Have you been involved in the employee engagement conversation?

Most large companies perform employee engagement surveys, or spend time and money identifying the level of employee satisfaction. And it’s because they know that disengaged employees can have a significant impact on a business’s bottom line.

But what happens when it comes time to put new strategies into place in order to increase your team’s engagement? What actually does motivate and engage your staff?

What is it that your team is actually looking for?

The four needs of all employees

Not surprisingly, the needs of employees are based on how people tick. They’re based on our human needs.

According to the theory of universal human needs, there are four needs of the personality that drive every single one of us, and tapping into those needs is a powerful way to keep your team motivated.

Getting those needs met underlies that sense of satisfaction, and meeting them in a quality way drives motivation at high levels.

The four needs are: certainty, variety, significance and connection.

The need for certainty

Certainty is something that we all crave, no matter who we are. We want to feel safe, in control, and certain of ourselves and our environment.

The challenge is that the environment is always changing, so seeking certainty there can be tenuous and can lead to a feeling of instability.

Instead, build your team up to experience certainty in themselves by investing in their development, by helping them understand their strengths and unique contribution to the team, and by creating an environment where honest mistakes are not punished.

The need for variety

Almost as a flip side to the need for certainty is the need for variety. Whilst we want the stability that comes with certainty, we also want a bit of unpredictability and surprise, otherwise we get bored.

Teams that lack variety either become apathetic, or else they create variety through drama, thus potentially becoming a leader’s worst nightmare.

Different people have different levels of need for variety, but we all have the need in some form or another. Ensure that there is some variance in what your team does, and especially for your team members who are motivated by change and adventure.

The need for significance

We all need to feel noticed, that we matter. Some of us like this to happen in a very public way, and some of us prefer to be acknowledged in private.

There is a point at which significance becomes overly ego-based, whether it’s an individual requiring a huge amount of significance, or of a team that places its own successes above those of other teams in the organisation.

Help your team get their needs for significance met by lining up their success with the success of the organisation, and by ensuring individual reward happens, but doesn’t overshadow group success.

The need for connection

You’ve heard that no man is an island, and the same is true in teams. Even the biggest loner has a need to feel connected. It might not be a need to be connected to the other people in the team, but it might be a need to be connected to the mission of the organisation, or the project they’re working on.

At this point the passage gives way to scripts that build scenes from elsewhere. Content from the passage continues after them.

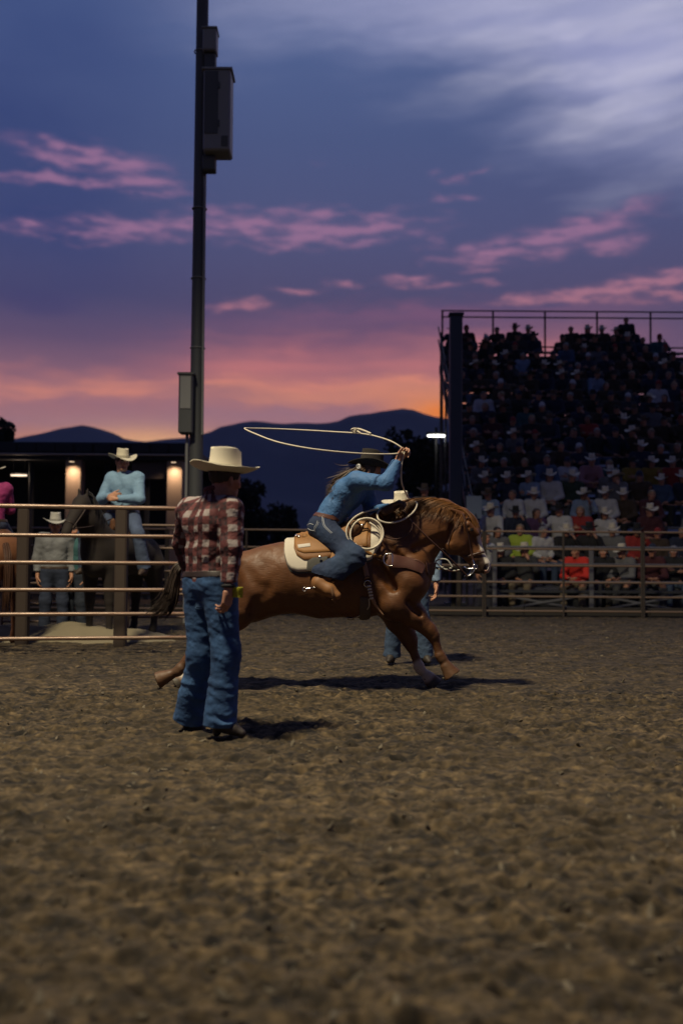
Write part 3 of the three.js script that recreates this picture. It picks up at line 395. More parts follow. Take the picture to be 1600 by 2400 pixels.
// ---- long low building on the left
const mDark = M(.022, .024, .028, .8), mSteel = M(.10, .10, .11, .5, { metalness: .6 }), mTan = M(.30, .235, .175, .85);
{
  const d = 25, b = V(wx(200, d), 0, -d), t = thing('building', 'long low open building with a dark flat roof and lamp lit pillars', 'building', b), X0 = wx(-260, d), X1 = wx(432, d), Y = (y) => wy(y, d), bx = (x0, x1, y0, y1, z0, z1) => place(cbox(x1 - x0, y1 - y0, z1 - z0, .02), (x0 + x1) / 2, (y0 + y1) / 2, (z0 + z1) / 2);
  const roof = part('roof', bx(X0, X1, Y(1048), Y(1021), -d - 6, -d + .2), mDark, t);
  for (let k = 0; k < 16; k++) { const x = lerp(X0, X1, (k + .5) / 16); part('roof_panel', bx(x - (X1 - X0) / 32 + .012, x + (X1 - X0) / 32 - .012, Y(1045), Y(1024), -d + .2, -d + .23), M(.03, .032, .036, .6, { metalness: .3 }), roof); }
  part('gutter', bar(V(X0, Y(1049.5), -d + .24), V(X1, Y(1049.5), -d + .24), .028, 8), M(.42, .36, .28, .5), t);
  part('beam', bx(X0, X1, Y(1061), Y(1051.5), -d - .1, -d + .12), M(.03, .03, .033, .7), t);
  part('back_wall', bx(X0, X1, 0, Y(1048), -d - 6, -d - 5.8), M(.02, .021, .026, .9), t);
  for (const x of [169, 401, -70]) { const c = wx(x, d); part('pillar', bx(c - .2, c + .2, 0, Y(1061), -d - .3, -d + .09), mTan, t); }
  part('wall_panel', bx(wx(298, d), wx(380, d), Y(1103), Y(1061), -d - .25, -d - .1), M(.13, .105, .085, .9), t);
  for (let k = 0; k < 5; k++) part('stall_rail', bx(X0, wx(420, d), .35 + k * .32, .39 + k * .32, -d - .42, -d - .38), mSteel, t);
  for (const x of [60, 235, 330, 430]) part('post', bx(wx(x, d) - .06, wx(x, d) + .06, 0, Y(1062), -d - .46, -d - .34), mDark, t);
  // downlights over the pillars, and a tube under the roof
  for (const [x, lab] of [[169, 'small warm downlight on the top of the pillar left of the mounted man'], [401, 'small warm downlight on the top of the pillar behind the plaid shirt']]) {
    const c = V(wx(x, d), Y(1062) - .05, -d + .26), l = thing('downlight', lab, 'lamp', c); part('housing', place(new THREE.CylinderGeometry(.09, .07, .1, 16), c.x, c.y + .06, c.z), mDark, l); part('lamp', place(new THREE.CylinderGeometry(.06, .06, .012, 16), c.x, c.y, c.z), glow(1, .72, .46, 1), l); part('bracket', bar(V(c.x, c.y + .08, c.z), V(c.x, c.y + .08, -d + .1), .015), mDark, l);
    const s = new THREE.SpotLight(new THREE.Color().setRGB(1, .66, .42), 5.5, 0, 1.25, 1, 2); s.position.set(c.x, c.y - .02, c.z); s.target.position.set(c.x, 0, -d + .12); s.castShadow = true; s.shadow.radius = 4; s.name = 'downlight'; scene.add(s, s.target);
  }
  const c = V(wx(27, d), wy(1093, d), -d - .5), l = thing('tube_light', 'short warm tube light glowing under the roof at the far left', 'lamp', c); part('housing', place(cbox(.46, .05, .09, .01), c.x, c.y + .045, c.z), mDark, l); part('lamp', place(new THREE.CapsuleGeometry(.022, .38, 4, 10).rotateZ(1.5708), c.x, c.y, c.z), glow(1, .76, .55, 1.6), l); for (const q of [-.15, .15]) part('rod', bar(V(c.x + q, c.y + .06, c.z), V(c.x + q, Y(1050), c.z), .008, 6), mDark, l);
  const p = new THREE.PointLight(new THREE.Color().setRGB(1, .72, .5), 1.0, 0, 2); p.position.set(c.x, c.y - .05, c.z + .03); p.castShadow = true; p.shadow.radius = 4; p.name = 'tube'; scene.add(p);
}
// white lamp on a post left of the grandstand
{
  const d = 31, c = at(1003, 1001, d), l = thing('area_light', 'bright white tube lamp on a dark post left of the grandstand', 'lamp', V(c.x, 0, c.z));
  part('post', bar(V(c.x, 0, c.z - .3), V(c.x, c.y + .3, c.z - .3), .04), M(.012, .012, .013, .9), l); part('arm', beam(V(c.x, c.y + .14, c.z - .3), V(c.x, c.y + .14, c.z), .05, .05), mDark, l); part('housing', place(cbox(.66, .07, .14, .015), c.x, c.y + .075, c.z), mDark, l); part('lamp', place(new THREE.CapsuleGeometry(.034, .53, 4, 12).rotateZ(1.5708), c.x, c.y, c.z), glow(1, .98, .92, 5), l);
  const p = new THREE.PointLight(new THREE.Color().setRGB(1, .97, .9), .8, 0, 2); p.position.set(c.x, c.y - .07, c.z + .06); p.castShadow = true; p.shadow.radius = 6; p.name = 'white_lamp'; scene.add(p);
}
// tall pole with its cabinets
{
  const d = 17, pc = at(452, 900, d), X = pc.x, Z = -d, t = thing('light_pole', 'tall dark grey pole carrying metal cabinets on the left', 'pole', V(X, 0, Z)), Y = (y) => at(455, y, d).y, g1 = M(.095, .10, .10, .62, { metalness: .2 }), g2 = M(.27, .27, .255, .55, { metalness: .2 }), k = d / F;
  part('pole', bar(V(X, -.2, Z), V(X + .015, 13.2, Z), .125, 24, .10), g1, t);
  const bx = (x0, x1, y0, y1, z0, z1, m, n, par = t, c = .015) => { const o = .28 * (X - X); return part(n, place(cbox((x1 - x0) * k, Y(y0) - Y(y1), z1 - z0, c), X + ((x0 + x1) / 2 - 452 + o) * k, (Y(y0) + Y(y1)) / 2, Z + (z0 + z1) / 2), m, par); };
  const cab = bx(466, 528, 184, 367, -.05, .42, g2, 'cabinet', t, .03); bx(469, 500, 190, 330, .421, .435, g1, 'door', cab, .004); bx(462, 532, 181, 186, -.07, .44, g2, 'lid', cab, .004); for (const y of [215, 300]) bx(500, 504, y, y + 14, .421, .445, g1, 'hinge', cab, .003); for (let i = 0; i < 7; i++) bx(508, 524, 335 + i * 3.6, 336.6 + i * 3.6, .421, .43, g1, 'louvre', cab, .001);
  const sm = bx(460, 492, 84, 134, .0, .3, g2, 'junction_box', t, .02); bx(458, 494, 81.5, 85, -.02, .32, g2, 'lid', sm, .003); bx(464, 489, 136, 182, .02, .22, g1, 'bracket', t, .01);
  bx(462, 492, 368, 402, .02, .25, g1, 'bracket', t, .02); const lb = bx(417, 449, 866, 1000, .02, .32, g1, 'cabinet', t, .02); bx(421, 445, 872, 945, .321, .333, g2, 'door', lb, .004); bx(414, 452, 863, 868, .0, .34, g1, 'lid', lb, .003);
  part('conduit', bar(V(X + .12, Y(1000), Z + .1), V(X + .10, Y(410), Z + .1), .022, 8), g2, t); part('conduit', bar(V(X - .14, 0, Z + .1), V(X - .14, Y(1000), Z + .1), .028, 8), g2, t);
  for (const y of [480, 640, 800, 120]) part('clamp', place(new THREE.TorusGeometry(.122, .012, 6, 20).rotateX(Math.PI / 2), X + .005, Y(y), Z), g2, t);
}
// the floodlight mast left of the frame: four lamp heads, each with its light
{
  const t = thing('floodlight_mast', 'tall floodlight mast that lights the arena', 'floodlight', V(FLOOD.x, 0, FLOOD.z)), fw = FLOOD_AIM.clone().sub(FLOOD).normalize(); part('mast', bar(V(FLOOD.x - .35, -.3, FLOOD.z + .2), V(FLOOD.x - .35, FLOOD.y + .5, FLOOD.z + .2), .16, 18, .1), g0(), t); part('crossbar', beam(V(FLOOD.x - 1.3, FLOOD.y + .1, FLOOD.z + .25), V(FLOOD.x + .6, FLOOD.y + .1, FLOOD.z + .25), .09, .09), g0(), t);
  for (const q of [-.6, .6]) {
    const c = FLOOD.clone().add(V(q * .7 - .35, 0, 0)), up = new THREE.Quaternion().setFromUnitVectors(V(0, 0, 1), fw), h = place(cbox(.44, .34, .2, .02), 0, 0, -.12).applyQuaternion(up).translate(c.x, c.y, c.z), f = place(cbox(.38, .28, .01, .002), 0, 0, -.012).applyQuaternion(up).translate(c.x, c.y, c.z); part('lamp_head', h, g0(), t); part('lamp', f, glow(1, .88, .66, 20), t);
    const s = new THREE.SpotLight(floodColor, FLOOD_CD / 2, 0, 37 * R, .55, 2); s.position.copy(c).addScaledVector(fw, .03); s.target.position.copy(FLOOD_AIM); s.castShadow = true; s.shadow.radius = 30; s.shadow.mapSize.set(2048, 2048); s.shadow.camera.far = 60; s.name = 'floodlight'; scene.add(s, s.target);
  }
}
function g0() { return M(.06, .06, .065, .6, { metalness: .3 }); }

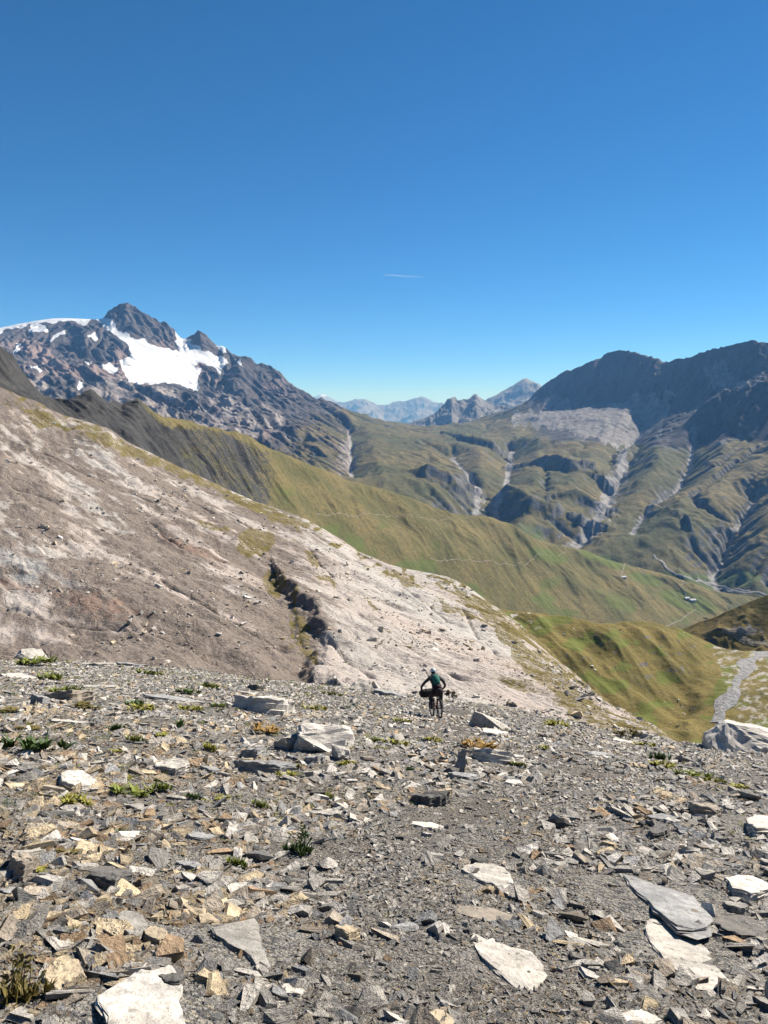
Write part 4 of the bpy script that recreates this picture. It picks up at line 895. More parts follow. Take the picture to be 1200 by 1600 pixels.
SL = [  # px, py, w, h, thickness px, colour, label, wedge, landmark
    (62, 1029, 40, 8, 7, 'whitish', 'pale tongue of rock running out from the low boulder on the brow', (0, -.2), None),
    (152, 1040, 66, 8, 6, 'pale grey', 'pale slab in the row of slabs along the upper brow', (0, -.3), 'the row of pale slabs'),
    (205, 1041, 62, 7, 6, 'blue-grey', 'blue-grey slab in the row of slabs along the upper brow', (0, -.4), None),
    (30, 1060, 76, 12, 5, 'whitish', 'flat whitish slab with green tufts beside it near the upper brow', (0, -.2), None),
    (110, 1095, 90, 16, 14, 'brownish grey', 'thick brownish slab undercut by a black hollow', (-.1, -.5), 'the undercut brownish slab'),
    (62, 1097, 34, 9, 10, 'blue-grey', 'small grey-blue block beside the undercut brownish slab', (0, -.3), None),
    (155, 1075, 62, 8, 5, 'pale grey', 'thin pale slab above the undercut brownish slab', (0, -.2), None),
    (270, 1093, 110, 11, 4, 'blue-grey', 'broad blue-grey plate flush with the gravel in the middle of the upper scree', (0, 0), 'the broad blue-grey plate'),
    (388, 1086, 44, 8, 6, 'pale grey', 'flat pale plate uphill of the long flat-topped boulder', (0, -.3), None),
    (400, 1078, 34, 6, 9, 'dark grey', 'dark brown plank-like stone next to a flat pale plate', (.2, -.4), None),
    (607, 1085, 60, 8, 6, 'blue-grey', 'flat blue-grey slab on the brow beside the cyclist', (-.3, -.1), None),
    (104, 1130, 66, 10, 6, 'pale grey', 'thin light slab in the gravel above a dark green cushion plant', (.2, -.2), None),
    (118, 1224, 66, 26, 10, 'whitish', 'rounded pale hump of rock pushing out of the gravel', (0, 0), 'the rounded pale hump'),
    (268, 1202, 62, 14, 10, 'pale grey', 'tilted grey slab with its upper edge raised', (.5, .3), 'the tilted grey slab'),
    (328, 1205, 34, 12, 8, 'blue-grey', 'squarish blue-grey stone beside the tilted grey slab', (0, -.3), None),
    (668, 1292, 66, 11, 5, 'whitish', 'long flat whitish stone at the edge of the worn trail', (0, -.2), 'the whitish trail stone'),
    (310, 1308, 56, 15, 7, 'blue-grey', 'flat blue-grey stone with clean edges among tan rubble', (.1, -.2), 'the clean blue-grey stone'),
    (512, 1272, 58, 12, 6, 'pale grey', 'pale grey plate lying in grey rubble above the tall dry plant', (0, -.2), None),
    (294, 1354, 50, 14, 8, 'blue-grey', 'thick blue-grey plate among tan stones', (.1, -.3), None),
    (172, 1378, 78, 30, 17, 'dark grey', 'dark slate slab with a shiny flat top', (.2, -.1), 'the dark slate slab'),
    (28, 1397, 70, 18, 8, 'blue-grey', 'long blue-grey plate cut by the edge of the picture', (0, -.2), None),
    (372, 1470, 96, 62, 7, 'grey', 'big grey plate half buried at the edge of the trail', (0, .2), 'the half-buried grey plate'),
    (205, 1450, 58, 42, 10, 'grey', 'forked grey slab among tan stones', (.1, 0), 'the forked grey slab'),
    (242, 1467, 42, 28, 11, 'tan', 'flat tan plate touching the forked grey slab', (0, -.2), None),
    (100, 1532, 80, 48, 14, 'tan', 'large tan slab leaning in the rubble', (.2, .35), 'the large tan slab'),
    (765, 1372, 92, 42, 5, 'pale grey', 'smooth pale slab set flush in the trail', (0, 0), 'the smooth pale slab'),
    (760, 1431, 128, 20, 5, 'brownish grey', 'long thin brownish slab lying across the trail', (-.1, 0), 'the long brownish slab'),
    (1168, 1388, 78, 32, 10, 'whitish', 'white split slab at the edge of the picture', (-.2, -.2), 'the white split slab'),
    (1160, 1452, 96, 32, 9, 'dark grey', 'dark slate plate at the edge of the picture', (0, -.2), 'the dark plate'),
    (1150, 1418, 50, 12, 8, 'grey', 'grey plate between the white split slab and the dark plate', (0, -.3), None),
    (1195, 1295, 62, 32, 12, 'whitish', 'bright white block cut by the edge of the picture', (0, -.2), 'the bright white block'),
    (1100, 1270, 54, 14, 13, 'brownish grey', 'thick olive-brown block with a shaded front', (-.1, -.3), 'the olive-brown block'),
    (1030, 1303, 40, 20, 10, 'dark grey', 'dark elongated block pointing down the slope', (0, -.2), None),
    (1035, 1279, 62, 10, 6, 'blue-grey', 'blue-grey plate above the dark elongated block', (0, -.2), None),
    (540, 1466, 46, 20, 17, 'tan', 'tan block casting a dark shadow in the fine trail gravel', (0, -.3), 'the tan trail block'),
    (972, 1160, 36, 9, 5, 'whitish', 'white plate lying near the lower brow of the slope', (-.3, 0), None),
    (1010, 1146, 46, 9, 9, 'whitish', 'pale hump of rock on the brow beside the huge pale boulder', (0, 0), None),
    (1000, 1594, 72, 26, 6, 'whitish', 'whitish slab at the bottom edge of the picture', (0, 0), None),
    (684, 1606, 70, 40, 10, 'tan', 'tan rounded slab at the bottom edge of the picture', (0, 0), None),
    (456, 1550, 40, 20, 9, 'pale grey', 'pale angular stone in the dark trail gravel', (0, -.2), None),
    (940, 1180, 54, 7, 4, 'blue-grey', 'thin blue-grey plate on the lower part of the scree', (0, 0), None),
    (802, 1224, 30, 9, 5, 'whitish', 'small flat bluish white plate below the long narrow slab', (0, -.2), None),
    (30, 1362, 42, 34, 24, 'brownish grey', 'rounded brownish boulder at the edge of the picture', (0, -.2), 'the rounded brownish boulder'),
    (236, 1592, 1, 1, 8, 'whitish', '', (0, 0), None)]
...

When a person feels disconnected from the team or the organisation, they can feel like they’re wandering aimlessly with nothing tethering them to their day-to-day reality. A lack of connection is likely to lead to a lack of commitment, and even resentment.

Find a way for every member to feel connected to the team, whether it’s by fostering camaraderie within the team, or bringing a strong sense of the team’s mission or vision to the fore.

The level of need

While every human has each of these needs, you’ve probably already realised that each of the members of your team will prioritise one or two of these needs over others.

As a leader, this is valuable information for you, because you can increase each individual’s engagement and effectiveness by ensuring your team members’ needs are met in a resourceful way that is healthy and productive for themselves, for the team, and the organisation.